Before turning to the conclusions of this investigation, the consistency of assumptions when comparing options is of crucial importance. To compare technologies with different costs of capital, or varied capacity factors indicates more about the differences in these variables, than it does about the technologies' core economic profiles.

CONCLUSIONS

Based on our review of generation costs in Ontario, we conclude that:

Ontario Hydro's latest Business Plan, the 1997 Corporate Budget and 1997-1999 Business Plan, will make over $1.2 billion in capital expenditures in 1997. This is up over $200 million from expenditures in 1996.

Unfortunately, the utility is not indicating its expectations for costs beyond 1999, which doesn't make it possible for us to compare the dispersed technologies against further capital commitments to existing generation. Since the decision to invest in Hydro's existing generation, primarily refurbishment of its nuclear stations, directly impacts on the implementation of the more cost effective dispersed options, there is a real need for a thorough incremental cost analysis, comparing the implementation of replacement facilities against the refurbishment plan Hydro has embarked upon.

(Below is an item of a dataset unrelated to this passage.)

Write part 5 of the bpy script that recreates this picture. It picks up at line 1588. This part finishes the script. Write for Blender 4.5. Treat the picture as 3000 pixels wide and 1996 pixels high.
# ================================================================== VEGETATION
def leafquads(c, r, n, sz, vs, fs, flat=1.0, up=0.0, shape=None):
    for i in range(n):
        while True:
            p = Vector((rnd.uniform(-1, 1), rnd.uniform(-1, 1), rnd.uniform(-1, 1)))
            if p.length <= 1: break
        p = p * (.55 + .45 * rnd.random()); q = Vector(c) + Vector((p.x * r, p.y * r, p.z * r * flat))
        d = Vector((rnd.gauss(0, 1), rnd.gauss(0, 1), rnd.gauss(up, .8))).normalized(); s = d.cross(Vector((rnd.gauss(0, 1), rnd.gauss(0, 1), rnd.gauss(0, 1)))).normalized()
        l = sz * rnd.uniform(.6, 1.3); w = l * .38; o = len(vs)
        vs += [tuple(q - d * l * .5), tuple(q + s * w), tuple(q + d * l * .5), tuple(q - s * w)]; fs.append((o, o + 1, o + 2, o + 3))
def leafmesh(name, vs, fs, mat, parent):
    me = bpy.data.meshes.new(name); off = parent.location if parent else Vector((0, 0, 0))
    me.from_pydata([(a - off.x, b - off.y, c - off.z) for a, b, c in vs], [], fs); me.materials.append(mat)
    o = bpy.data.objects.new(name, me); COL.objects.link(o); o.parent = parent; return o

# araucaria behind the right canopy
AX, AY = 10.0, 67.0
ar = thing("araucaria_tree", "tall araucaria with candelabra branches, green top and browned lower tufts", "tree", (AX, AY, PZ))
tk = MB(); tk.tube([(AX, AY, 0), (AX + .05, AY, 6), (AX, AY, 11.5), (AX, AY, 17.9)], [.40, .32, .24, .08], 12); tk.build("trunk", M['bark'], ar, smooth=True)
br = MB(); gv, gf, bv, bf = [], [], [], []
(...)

In addition, the secondary studies we have depended on for this investigation are now approximately four years old. In order to keep the consideration of generation options current, a thorough survey of manufacturing, installation and operating costs for each of the technologies is warranted. The scope of this study did not include time or budget for surveying upwards of fifty manufacturers, and a minimum hundred different end use profiles that are necessary to ensure that results are not biased by random projects, good or bad, that fall out of the core technology cost profile. In order to further this work, IPPSO should conduct a rigorous survey of more current technology information.

When compared on a consistent basis, the dispersed technologies all show advantages against the central generation options in Ontario.